Landscape restoration has its challenges, including participation by local communities, governance, funding, and sustainability. But by taking a tailored approach and engaging stakeholders in the process, landscape restoration can ultimately benefit everyone, because we all need ecosystem services.
Our work
IFAW supports landscape restoration as a nature-based climate solution and a means of protecting our planet’s precious biodiversity.
In Kenya, wild animals compete with humans and livestock for space and resources, often resulting in human-wildlife conflict. Funded by USAID and in collaboration with project partners Big Life Foundation and Tsavo Trust, IFAW is helping 55 local wildlife conservancies to engage in sustainable resource management and landscape restoration.

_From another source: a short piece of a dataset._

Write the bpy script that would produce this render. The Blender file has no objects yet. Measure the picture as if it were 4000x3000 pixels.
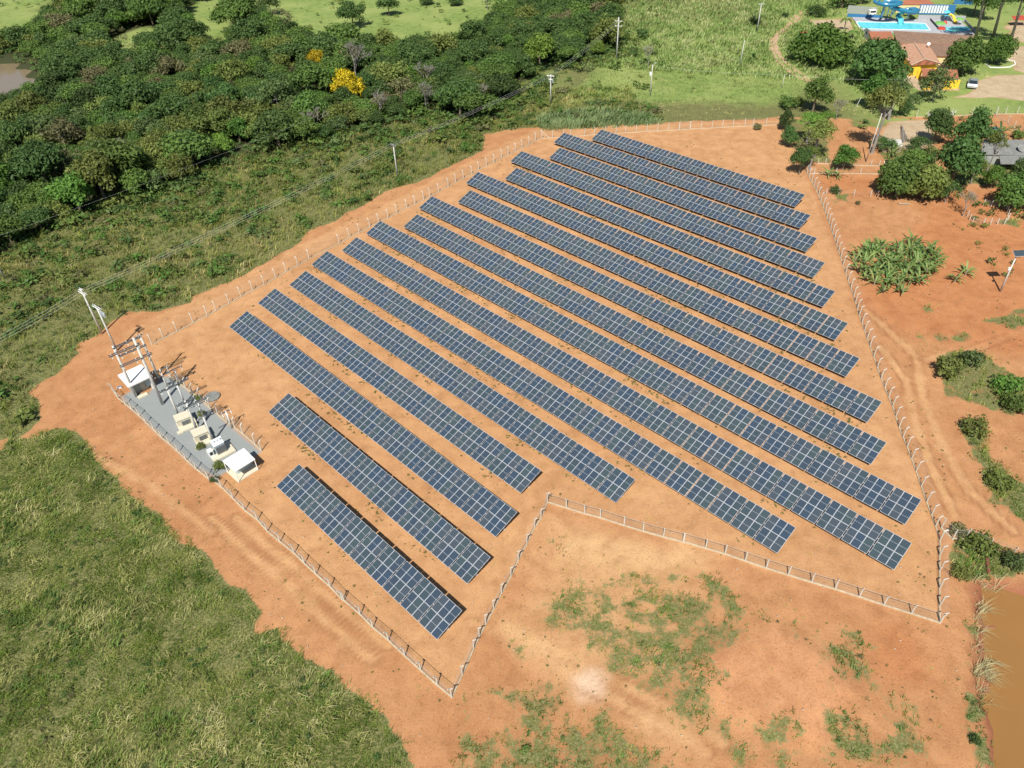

The Horn of Africa region is suffering from prolonged drought, which has reduced the resources available to people and animals. To combat droughts, IFAW has implemented a tree-based restoration project in Tsavo, Kenya, to rehabilitate water catchment areas, in conjunction with the Taita Taveta Wildlife Conservancies Association (TTWCA). The Chawia Farmers community-based organisation now manages fruit trees, runs an indigenous tree nursery, and practices beekeeping to help restore the landscape.
In Australia, landscapes are frequently ravaged by bushfires. IFAW works with local partners to restore habitats so they can once again be safe homes for wildlife. We help landholders identify the various animal species that live on their properties and co-implement solutions that enhance habitat suitability—for example, by installing nest boxes. Our Northern Rivers project in New South Wales involves restoring a wildlife and climate corridors by planting trees, which allows safe passage for koalas and other animals through the landscape and provides food sources to birds, squirrel gliders, possums, and bats.